I am a software developer and consultant with more than a quarter of a century of technology change and challenges to draw experience from. While I maintain and exercise some skills from the dark ages of computing I also enjoy taming the new technologies as they turn up – always looking for ways to deliver truly effective software systems to my customers.

Friday, August 10, 2007

Stating the obvious.

Sometimes the obvious needs to be stated so that it becomes obvious and allows us to think more clearly about the consequences of the obvious.

Try this post at AddRef that makes the very clear case that classes are typically only available for re-use when compiled into a DLL or LIB and that most classes get “lost” to future use by being compiled into executables. The author is stating an obvious truth about how we actually build and implement classes as developers. The consequence of that truth is that we have to recognise that “in practice” we are re-using classes by copying and pasting them from one source code location to another – thus “forking” not re-using them in the true sense. The author of the post is right in thinking that re-usable code should be drawn off into a library even if that means that a good many executables contain little more than the UI functionality – but that’s not what happens.

So next time you hear someone arguing the benefits of OOP (and maybe design patterns) probably citing code re-use as a prime example – tackle them on the architectural implications and how they are crucial in delivering those benefits. As far as I can see OOP has delivered a lot less than was expected and that may be partly a function of a larger design pattern than those typically encapsulated by a class.

Continuing the theme you will probably enjoy a paper written by Brian Foote and Joseph Yoder on the most common design pattern of all – then one the paper’s authors title “The Big Ball of Mud”. The authors make the case that the deliberate or accidental exclusion of a planned (and implemented) architecture from most systems is a deliberate pattern that reflects the reality of the software development environment. The paper is well worth reading – as are the conclusions The chief conclusion from the paper is that developers build “Big Balls of Mud” because they work. I saw something else in the paper – I thought that the most interesting idea was that design/architecture was a project cost overhead that rarely made the budget. This being compounded (remember Brooke of the Mythical Man Month) by the fact that a good design often (maybe always) requires you to throw away your first effort and start again.

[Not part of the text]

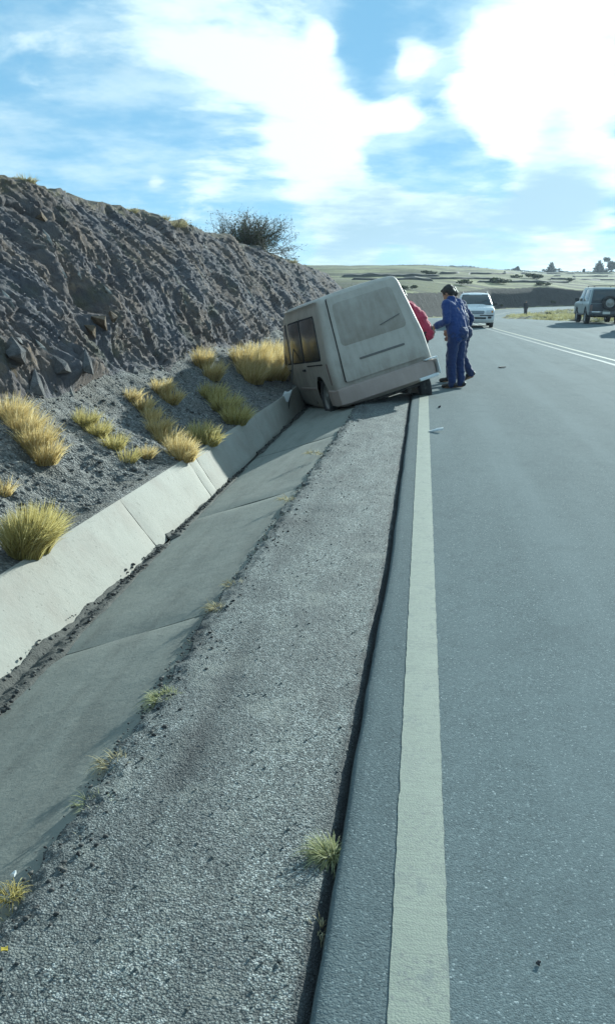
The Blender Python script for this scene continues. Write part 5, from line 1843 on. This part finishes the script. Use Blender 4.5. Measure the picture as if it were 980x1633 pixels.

Good design is expensive in time and money.

I was analysing a fairly typical Big Ball of Mud yesterday with the purpose of documenting the key functionality in order to help a customer decide if they should replace the existing system – and if so – what manner of replacement might best be implemented. I have a funny feeling though that the best option might be to slap a little lipstick on the pig and keep this fifteen year old system running a while longer. You see it’s not really broken at all and maintenance costs are tiny – usually associated with “cock-ups” in other systems and occasional small tweaks following the acquisition of other businesses – and thus inheriting some of their contractual agreements.

Corporate software is surprisingly long lived. It often outlives the original hardware and (this case in point) runs smoothly on as more recent generations of development tools and design methodologies have come and (in some cases) gone. I wish I could surmise that it is only systems with at least some past quality at their core that endure as (or to become) those “Big Muddy Balls” but I can site too many extant examples that should have been strangled at birth but have lived on for decades – their replacement costs always exceeding the perceived costs of their inefficiencies.

I am not quite sure what all this is telling me. Is “good design” worth the effort or is it just a way of engaging developers in their task? Do we overrate design as an attribute? Can I come up with a new development methodology that sets out to produce cheap and cheerful “Balls of Mud” and thus make a killing in the big name consultancy market? Maybe it’s just that Friday afternoon feeling again.